Multilayer‐Folded Graphene Ribbon Film with Ultrahigh Areal Capacitance and High Rate Performance for Compressible Supercapacitors

Abstract Limited by 2D geometric morphology and low bulk packing density, developing graphene‐based flexible/compressible supercapacitors with high specific capacitances (gravimetric/volumetric/areal), especially at high rates, is an outstanding challenge. Here, a strategy for the synthesis of free‐standing graphene ribbon films (GRFs) for high‐performance flexible and compressible supercapacitors through blade‐coating of interconnected graphene oxide ribbons and a subsequent thermal treatment process is reported.
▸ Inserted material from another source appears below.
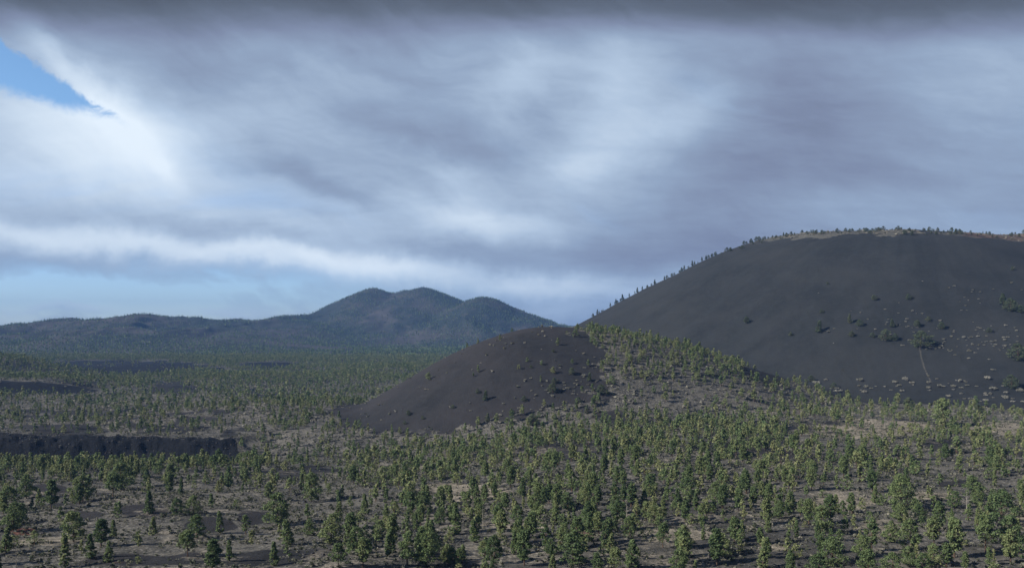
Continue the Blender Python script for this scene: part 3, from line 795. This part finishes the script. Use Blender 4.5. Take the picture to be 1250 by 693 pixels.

With an ultrahigh mass loading of 21 mg cm −2 , large ion‐accessible surface area, efficient electron and ion transport pathways as well as high packing density, the compressed multilayer‐folded GRF films (F‐GRF) exhibit ultrahigh areal capacitance of 6.7 F cm −2 at 5 mA cm −2 , high gravimetric/volumetric capacitances (318 F g −1 , 293 F cm −3 ), and high rate performance (3.9 F cm −2 at 105 mA cm −2 ), as well as excellent cycling stability (109% of capacitance retention after 40 000 cycles). Furthermore, the assembled F‐GRF symmetric supercapacitor with compressible and flexible characteristics, can deliver an ultrahigh areal energy density of 0.52 mWh cm −2 in aqueous electrolyte, almost two times higher than the values obtained from symmetric supercapacitors with comparable dimensions.